### JOB
Quote every line from the top of the listing down to and including the line that contains "from mathutils import Vector, Matrix".

### MATERIAL
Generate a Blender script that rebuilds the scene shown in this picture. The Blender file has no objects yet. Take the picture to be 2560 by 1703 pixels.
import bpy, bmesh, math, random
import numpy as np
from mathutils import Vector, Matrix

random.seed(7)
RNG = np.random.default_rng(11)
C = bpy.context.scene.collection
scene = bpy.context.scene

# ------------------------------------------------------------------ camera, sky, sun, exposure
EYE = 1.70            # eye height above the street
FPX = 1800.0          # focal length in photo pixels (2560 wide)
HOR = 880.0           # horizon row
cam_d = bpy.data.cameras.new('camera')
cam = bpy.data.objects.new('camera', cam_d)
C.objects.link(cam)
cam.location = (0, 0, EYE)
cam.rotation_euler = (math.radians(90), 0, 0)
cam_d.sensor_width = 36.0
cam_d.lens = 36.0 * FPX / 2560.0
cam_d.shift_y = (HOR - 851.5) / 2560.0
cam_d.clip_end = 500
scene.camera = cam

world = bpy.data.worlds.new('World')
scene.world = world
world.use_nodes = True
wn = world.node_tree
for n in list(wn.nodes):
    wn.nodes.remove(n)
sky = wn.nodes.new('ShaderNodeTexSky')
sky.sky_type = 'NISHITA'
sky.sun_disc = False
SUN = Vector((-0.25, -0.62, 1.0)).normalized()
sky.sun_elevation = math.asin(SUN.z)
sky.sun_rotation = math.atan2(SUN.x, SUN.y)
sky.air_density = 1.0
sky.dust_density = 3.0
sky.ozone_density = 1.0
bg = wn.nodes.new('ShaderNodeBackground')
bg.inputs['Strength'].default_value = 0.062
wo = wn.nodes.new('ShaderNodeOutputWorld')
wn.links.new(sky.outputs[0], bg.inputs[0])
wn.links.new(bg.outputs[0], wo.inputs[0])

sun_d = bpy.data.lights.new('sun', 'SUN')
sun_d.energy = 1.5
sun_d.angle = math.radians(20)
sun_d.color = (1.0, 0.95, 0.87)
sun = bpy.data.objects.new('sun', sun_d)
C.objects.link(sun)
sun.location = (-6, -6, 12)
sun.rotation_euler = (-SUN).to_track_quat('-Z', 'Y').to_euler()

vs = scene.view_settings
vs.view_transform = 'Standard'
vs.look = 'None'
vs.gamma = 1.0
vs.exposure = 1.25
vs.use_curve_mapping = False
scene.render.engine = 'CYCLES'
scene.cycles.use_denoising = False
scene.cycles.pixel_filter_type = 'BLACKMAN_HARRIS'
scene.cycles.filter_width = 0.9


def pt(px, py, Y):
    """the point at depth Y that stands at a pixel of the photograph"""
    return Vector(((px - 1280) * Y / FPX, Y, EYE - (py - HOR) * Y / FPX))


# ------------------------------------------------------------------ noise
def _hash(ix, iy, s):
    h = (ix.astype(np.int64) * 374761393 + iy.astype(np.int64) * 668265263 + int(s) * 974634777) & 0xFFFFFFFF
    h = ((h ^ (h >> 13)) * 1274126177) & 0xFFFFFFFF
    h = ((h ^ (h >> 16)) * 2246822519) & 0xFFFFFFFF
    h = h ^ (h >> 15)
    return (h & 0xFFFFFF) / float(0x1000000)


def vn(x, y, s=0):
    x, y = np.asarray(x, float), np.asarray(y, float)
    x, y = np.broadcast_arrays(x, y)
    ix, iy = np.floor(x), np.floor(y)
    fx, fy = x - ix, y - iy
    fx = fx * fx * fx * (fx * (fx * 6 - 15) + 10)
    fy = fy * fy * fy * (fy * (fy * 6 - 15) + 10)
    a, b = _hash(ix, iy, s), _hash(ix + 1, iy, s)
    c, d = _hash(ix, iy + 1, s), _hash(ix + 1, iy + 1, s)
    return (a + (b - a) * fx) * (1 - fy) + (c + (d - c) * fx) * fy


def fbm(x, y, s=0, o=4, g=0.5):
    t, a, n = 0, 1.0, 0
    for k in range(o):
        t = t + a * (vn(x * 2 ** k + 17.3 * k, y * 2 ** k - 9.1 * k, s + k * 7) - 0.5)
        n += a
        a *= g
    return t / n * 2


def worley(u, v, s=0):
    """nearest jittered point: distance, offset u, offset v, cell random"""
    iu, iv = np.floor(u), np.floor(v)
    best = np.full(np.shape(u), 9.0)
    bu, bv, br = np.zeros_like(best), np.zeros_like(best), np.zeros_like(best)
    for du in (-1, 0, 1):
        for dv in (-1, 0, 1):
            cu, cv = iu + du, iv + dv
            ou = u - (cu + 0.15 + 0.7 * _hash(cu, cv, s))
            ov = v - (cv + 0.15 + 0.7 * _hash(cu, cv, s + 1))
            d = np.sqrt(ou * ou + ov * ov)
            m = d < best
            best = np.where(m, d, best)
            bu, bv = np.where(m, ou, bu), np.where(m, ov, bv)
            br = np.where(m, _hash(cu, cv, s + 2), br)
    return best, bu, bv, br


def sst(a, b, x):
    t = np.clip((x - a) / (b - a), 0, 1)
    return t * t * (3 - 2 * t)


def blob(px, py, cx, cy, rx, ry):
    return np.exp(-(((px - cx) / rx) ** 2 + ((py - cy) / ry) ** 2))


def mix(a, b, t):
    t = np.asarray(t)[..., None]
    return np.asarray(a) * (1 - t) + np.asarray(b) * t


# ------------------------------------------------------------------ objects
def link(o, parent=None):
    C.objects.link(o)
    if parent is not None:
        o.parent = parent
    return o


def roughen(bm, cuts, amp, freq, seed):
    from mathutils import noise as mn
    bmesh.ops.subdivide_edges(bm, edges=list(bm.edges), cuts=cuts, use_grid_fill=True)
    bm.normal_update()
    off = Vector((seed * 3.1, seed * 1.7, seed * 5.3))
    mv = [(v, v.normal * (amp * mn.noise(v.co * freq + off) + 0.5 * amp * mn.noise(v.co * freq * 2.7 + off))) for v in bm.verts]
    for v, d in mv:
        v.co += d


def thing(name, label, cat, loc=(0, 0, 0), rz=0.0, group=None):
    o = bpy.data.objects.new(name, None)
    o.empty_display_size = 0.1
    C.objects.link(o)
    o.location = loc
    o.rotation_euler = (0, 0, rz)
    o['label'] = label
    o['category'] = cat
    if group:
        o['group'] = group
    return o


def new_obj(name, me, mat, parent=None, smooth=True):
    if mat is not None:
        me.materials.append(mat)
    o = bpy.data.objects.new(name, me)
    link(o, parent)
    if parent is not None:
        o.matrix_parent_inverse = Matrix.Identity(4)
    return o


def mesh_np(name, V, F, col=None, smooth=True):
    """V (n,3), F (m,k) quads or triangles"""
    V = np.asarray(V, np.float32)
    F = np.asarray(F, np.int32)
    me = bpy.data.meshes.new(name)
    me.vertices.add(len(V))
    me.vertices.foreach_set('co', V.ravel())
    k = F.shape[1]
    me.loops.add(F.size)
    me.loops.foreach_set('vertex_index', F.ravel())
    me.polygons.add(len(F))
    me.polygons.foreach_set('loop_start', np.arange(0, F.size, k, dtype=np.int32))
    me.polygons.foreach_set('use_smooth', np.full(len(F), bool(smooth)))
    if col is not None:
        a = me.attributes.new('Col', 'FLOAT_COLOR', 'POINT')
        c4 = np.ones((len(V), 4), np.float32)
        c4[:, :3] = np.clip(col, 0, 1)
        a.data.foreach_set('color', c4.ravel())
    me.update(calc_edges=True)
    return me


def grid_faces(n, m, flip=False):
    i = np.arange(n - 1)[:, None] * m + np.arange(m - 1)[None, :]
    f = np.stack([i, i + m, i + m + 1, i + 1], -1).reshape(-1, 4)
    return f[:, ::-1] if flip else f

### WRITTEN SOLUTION
Generate a Blender script that rebuilds the scene shown in this picture. The Blender file has no objects yet. Take the picture to be 2560 by 1703 pixels.
import bpy, bmesh, math, random
import numpy as np
from mathutils import Vector, Matrix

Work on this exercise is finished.